Comparons cela à un art martial. Vous pouvez en faire l’expérience avec des motivations très terre-à-terre, très rationnelles, très objectivables, comme par exemple améliorer votre force, vos capacités d’autodéfense, vos réflexes, etc. Ce sont des raisons parfaitement valables. Vous pouvez aussi pratiquer cette art martial pour ce qu’il a à vous apprendre sur vous-même (comme dans la démarche du Zen et du tir à l’arc, par exemple). Dans ce cas, le bénéfice est intérieur, non-objectivable : c’est votre vision du monde et votre manière de penser qui évoluent.
L’un n’empêche d’ailleurs pas l’autre. Tout bien réfléchi, l’un pourrait-il aller sans l’autre? SCRUM, on peut y venir pour l’efficacité, la flexibilité, la performance, etc. On peut aussi en vouloir pour découvrir ce que cette « gestion-de-projet-sans-gestionnaire-de-projet » peut induire comme changement culturel dans l’organisation.
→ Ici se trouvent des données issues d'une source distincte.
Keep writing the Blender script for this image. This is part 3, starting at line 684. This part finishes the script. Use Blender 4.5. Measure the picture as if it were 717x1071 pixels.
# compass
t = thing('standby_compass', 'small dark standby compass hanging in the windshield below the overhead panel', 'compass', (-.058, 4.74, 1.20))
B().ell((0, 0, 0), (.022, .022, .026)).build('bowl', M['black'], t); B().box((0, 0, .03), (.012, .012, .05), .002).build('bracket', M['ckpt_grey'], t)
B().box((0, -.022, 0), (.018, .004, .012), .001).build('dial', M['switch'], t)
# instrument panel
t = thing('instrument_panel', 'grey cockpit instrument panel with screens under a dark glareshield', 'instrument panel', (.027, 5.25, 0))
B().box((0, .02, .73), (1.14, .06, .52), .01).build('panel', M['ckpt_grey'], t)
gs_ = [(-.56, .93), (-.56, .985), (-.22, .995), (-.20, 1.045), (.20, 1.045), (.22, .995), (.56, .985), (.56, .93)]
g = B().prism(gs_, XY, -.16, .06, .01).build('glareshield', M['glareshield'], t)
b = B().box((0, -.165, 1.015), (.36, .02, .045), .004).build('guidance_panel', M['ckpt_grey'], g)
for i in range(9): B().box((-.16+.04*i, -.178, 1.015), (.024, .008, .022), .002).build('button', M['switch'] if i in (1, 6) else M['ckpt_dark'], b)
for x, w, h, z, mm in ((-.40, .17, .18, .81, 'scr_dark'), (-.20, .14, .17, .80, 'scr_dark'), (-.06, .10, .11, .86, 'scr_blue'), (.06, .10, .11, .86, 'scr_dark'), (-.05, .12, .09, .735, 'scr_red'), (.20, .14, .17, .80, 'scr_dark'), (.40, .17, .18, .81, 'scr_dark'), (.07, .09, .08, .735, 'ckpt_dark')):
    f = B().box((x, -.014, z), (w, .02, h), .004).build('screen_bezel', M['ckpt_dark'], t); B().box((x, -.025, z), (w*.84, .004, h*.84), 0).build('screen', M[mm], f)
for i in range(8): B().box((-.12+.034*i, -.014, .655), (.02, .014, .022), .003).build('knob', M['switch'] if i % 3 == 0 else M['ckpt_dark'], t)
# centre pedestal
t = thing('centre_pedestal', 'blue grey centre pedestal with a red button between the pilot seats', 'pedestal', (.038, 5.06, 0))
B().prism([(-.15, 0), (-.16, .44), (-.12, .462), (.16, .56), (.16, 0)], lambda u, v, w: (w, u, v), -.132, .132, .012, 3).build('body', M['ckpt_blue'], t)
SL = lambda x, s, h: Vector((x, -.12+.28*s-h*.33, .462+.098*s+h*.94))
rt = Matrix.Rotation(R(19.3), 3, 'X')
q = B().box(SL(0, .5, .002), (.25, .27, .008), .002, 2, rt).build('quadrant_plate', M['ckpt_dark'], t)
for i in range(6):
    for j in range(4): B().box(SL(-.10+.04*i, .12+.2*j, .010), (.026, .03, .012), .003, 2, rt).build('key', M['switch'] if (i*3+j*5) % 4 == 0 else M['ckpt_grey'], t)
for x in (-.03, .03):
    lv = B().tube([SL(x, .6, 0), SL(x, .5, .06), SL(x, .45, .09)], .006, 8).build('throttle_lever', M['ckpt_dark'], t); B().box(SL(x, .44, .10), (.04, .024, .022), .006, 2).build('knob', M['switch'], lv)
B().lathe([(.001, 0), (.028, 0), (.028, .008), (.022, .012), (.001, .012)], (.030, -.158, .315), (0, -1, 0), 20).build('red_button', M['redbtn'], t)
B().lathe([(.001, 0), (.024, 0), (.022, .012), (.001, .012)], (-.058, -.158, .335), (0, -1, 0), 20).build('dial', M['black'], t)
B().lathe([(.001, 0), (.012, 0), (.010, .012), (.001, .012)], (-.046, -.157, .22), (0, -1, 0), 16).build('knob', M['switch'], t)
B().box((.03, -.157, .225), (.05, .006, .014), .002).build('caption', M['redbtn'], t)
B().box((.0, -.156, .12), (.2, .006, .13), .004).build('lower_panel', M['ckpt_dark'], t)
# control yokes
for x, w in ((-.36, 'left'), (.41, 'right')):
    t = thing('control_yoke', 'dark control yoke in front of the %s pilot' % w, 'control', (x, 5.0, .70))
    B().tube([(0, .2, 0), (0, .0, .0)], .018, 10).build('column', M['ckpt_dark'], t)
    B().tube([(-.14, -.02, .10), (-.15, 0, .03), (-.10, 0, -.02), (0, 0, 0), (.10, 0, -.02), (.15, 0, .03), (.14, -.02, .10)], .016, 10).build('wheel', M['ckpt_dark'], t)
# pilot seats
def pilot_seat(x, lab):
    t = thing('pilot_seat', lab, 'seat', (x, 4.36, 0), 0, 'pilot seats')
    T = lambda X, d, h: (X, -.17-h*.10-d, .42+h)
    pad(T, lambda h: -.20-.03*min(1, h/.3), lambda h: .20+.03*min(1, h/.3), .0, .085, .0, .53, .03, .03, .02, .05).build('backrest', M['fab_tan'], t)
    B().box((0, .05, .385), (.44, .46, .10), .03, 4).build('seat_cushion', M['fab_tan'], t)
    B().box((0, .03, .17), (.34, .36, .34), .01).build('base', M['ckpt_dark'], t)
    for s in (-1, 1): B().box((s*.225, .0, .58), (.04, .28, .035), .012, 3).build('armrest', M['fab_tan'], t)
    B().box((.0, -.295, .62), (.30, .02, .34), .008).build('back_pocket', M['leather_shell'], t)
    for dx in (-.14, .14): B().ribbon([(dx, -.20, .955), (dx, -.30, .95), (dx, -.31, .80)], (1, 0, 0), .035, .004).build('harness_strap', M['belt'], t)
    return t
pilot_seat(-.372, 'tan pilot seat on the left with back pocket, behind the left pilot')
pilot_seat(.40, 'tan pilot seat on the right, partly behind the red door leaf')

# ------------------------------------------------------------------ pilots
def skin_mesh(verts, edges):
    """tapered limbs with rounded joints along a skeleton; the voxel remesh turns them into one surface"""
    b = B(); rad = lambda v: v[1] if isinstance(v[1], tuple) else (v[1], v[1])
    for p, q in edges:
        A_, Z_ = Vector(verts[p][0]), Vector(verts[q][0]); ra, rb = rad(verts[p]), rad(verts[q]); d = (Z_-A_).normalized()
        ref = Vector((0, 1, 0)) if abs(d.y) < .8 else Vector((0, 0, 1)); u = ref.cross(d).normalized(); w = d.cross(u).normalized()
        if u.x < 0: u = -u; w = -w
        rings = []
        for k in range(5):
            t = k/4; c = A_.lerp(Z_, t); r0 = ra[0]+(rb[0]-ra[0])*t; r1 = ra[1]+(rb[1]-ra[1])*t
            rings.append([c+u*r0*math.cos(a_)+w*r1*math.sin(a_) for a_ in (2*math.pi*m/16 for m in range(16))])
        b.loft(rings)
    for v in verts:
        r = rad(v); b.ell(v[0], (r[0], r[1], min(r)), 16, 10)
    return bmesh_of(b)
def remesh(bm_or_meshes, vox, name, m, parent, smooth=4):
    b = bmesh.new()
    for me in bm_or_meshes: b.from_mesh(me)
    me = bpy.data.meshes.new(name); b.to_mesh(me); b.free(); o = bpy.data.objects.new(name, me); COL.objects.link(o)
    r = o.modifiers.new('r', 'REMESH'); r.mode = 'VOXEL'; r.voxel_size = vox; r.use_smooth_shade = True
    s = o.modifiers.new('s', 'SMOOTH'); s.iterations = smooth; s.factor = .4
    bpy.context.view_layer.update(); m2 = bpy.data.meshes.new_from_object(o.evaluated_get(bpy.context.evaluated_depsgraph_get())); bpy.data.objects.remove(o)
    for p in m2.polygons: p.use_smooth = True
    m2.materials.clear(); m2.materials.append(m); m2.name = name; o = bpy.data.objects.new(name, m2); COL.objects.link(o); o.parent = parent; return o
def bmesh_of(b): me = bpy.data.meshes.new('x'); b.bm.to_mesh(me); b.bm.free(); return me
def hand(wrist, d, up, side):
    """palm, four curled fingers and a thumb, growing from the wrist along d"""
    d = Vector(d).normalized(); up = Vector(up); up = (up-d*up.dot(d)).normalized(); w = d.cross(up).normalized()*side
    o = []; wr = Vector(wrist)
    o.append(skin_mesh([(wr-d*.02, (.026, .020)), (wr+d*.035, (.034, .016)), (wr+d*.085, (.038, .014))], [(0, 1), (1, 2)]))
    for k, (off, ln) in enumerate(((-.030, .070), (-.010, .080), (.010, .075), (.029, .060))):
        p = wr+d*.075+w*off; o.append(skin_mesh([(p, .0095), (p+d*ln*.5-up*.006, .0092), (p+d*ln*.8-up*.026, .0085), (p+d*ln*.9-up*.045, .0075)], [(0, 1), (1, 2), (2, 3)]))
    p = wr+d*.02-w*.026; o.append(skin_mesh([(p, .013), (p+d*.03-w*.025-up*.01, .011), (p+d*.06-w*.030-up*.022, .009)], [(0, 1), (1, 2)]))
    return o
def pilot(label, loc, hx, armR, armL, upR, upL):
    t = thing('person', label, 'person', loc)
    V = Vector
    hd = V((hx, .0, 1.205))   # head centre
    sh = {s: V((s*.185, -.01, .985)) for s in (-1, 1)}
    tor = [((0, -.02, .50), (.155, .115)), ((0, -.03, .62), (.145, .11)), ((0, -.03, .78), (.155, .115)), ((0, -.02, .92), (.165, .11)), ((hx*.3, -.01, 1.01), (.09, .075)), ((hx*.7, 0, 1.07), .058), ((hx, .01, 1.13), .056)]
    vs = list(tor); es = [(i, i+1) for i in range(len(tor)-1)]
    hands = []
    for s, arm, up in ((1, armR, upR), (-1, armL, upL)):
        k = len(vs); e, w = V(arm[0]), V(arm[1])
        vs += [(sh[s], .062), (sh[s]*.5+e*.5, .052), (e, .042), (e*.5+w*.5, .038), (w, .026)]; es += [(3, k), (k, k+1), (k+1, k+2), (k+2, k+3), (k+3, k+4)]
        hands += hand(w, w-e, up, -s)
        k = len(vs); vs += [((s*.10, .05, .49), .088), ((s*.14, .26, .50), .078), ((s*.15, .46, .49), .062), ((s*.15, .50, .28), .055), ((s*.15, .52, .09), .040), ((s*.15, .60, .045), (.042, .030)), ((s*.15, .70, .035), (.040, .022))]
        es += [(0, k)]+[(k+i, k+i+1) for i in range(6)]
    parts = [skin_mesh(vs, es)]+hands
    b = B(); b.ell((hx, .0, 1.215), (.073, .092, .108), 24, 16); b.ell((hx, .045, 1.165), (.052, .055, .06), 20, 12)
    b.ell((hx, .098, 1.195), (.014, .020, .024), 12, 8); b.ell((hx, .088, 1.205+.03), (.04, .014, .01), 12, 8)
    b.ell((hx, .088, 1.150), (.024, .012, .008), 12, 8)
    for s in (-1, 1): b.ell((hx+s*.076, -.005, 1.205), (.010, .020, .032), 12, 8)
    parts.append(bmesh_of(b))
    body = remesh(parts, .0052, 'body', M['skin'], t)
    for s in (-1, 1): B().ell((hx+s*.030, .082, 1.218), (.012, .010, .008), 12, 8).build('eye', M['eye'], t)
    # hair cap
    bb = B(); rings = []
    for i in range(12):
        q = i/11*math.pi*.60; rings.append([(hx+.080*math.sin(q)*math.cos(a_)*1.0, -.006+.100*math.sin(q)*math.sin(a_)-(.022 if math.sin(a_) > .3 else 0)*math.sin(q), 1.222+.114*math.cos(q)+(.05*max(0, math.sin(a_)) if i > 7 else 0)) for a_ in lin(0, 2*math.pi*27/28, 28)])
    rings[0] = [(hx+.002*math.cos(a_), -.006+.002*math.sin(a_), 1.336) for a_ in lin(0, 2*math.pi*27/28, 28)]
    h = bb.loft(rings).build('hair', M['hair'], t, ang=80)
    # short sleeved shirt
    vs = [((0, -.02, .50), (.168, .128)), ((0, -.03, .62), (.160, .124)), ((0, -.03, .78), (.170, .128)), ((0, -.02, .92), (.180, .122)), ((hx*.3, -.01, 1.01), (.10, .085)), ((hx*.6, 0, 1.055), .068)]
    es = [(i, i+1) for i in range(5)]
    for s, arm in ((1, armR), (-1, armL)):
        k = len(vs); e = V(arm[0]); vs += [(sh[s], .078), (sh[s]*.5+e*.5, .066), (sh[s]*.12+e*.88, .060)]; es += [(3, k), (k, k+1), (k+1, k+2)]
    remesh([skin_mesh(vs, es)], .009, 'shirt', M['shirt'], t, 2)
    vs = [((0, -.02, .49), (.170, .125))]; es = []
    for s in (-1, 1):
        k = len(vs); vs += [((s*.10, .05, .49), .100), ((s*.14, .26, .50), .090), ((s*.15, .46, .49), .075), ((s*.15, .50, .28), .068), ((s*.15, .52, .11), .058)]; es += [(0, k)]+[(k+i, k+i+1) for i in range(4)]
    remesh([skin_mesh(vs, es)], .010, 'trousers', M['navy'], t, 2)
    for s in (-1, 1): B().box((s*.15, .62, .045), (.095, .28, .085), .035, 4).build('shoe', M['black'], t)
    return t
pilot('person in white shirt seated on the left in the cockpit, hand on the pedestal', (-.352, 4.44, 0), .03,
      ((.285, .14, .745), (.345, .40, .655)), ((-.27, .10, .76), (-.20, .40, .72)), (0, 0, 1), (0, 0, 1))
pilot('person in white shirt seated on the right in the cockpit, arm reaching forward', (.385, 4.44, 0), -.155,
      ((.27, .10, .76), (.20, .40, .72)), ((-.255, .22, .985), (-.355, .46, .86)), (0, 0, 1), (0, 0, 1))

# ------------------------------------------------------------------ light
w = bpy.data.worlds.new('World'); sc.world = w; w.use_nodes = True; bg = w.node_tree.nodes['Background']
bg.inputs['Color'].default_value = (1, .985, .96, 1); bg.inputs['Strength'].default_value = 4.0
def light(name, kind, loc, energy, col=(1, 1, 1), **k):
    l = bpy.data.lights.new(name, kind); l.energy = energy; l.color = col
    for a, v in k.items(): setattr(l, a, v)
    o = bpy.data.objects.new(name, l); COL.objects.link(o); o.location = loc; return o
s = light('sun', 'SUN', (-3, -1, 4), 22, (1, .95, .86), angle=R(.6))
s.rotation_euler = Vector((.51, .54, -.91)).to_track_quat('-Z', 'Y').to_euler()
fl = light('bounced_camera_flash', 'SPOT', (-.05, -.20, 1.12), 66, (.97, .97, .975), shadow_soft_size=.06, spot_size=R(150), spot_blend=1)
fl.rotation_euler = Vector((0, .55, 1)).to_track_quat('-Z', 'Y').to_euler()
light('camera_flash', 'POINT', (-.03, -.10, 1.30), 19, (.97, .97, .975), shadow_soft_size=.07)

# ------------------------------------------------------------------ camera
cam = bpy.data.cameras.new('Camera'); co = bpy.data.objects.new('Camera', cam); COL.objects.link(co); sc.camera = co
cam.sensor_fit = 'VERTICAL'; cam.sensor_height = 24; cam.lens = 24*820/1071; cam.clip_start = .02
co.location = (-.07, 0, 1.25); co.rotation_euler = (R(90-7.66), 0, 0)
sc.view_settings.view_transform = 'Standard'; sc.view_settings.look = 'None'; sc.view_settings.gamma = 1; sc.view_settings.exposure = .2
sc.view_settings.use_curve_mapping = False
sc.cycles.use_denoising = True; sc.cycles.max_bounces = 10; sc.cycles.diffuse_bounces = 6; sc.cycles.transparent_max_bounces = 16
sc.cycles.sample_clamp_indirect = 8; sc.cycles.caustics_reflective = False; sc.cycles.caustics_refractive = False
Des projets où chacun prend pleinement ses responsabilités au sein d’équipes auto-gérées, est-ce que cela mérite d’être essayé? Est-ce que cela pourrait avoir un impact personnel sur chacun? Est-ce que cela pourrait avoir un impact systémique sur l’organisation? On peut décider de faire confiance en cette possibilité.
D’ailleurs, quel serait le risque?
Jean-Paul Sartre disait: « faire, et en faisant, se faire« . C’est exactement ce que SCRUM propose.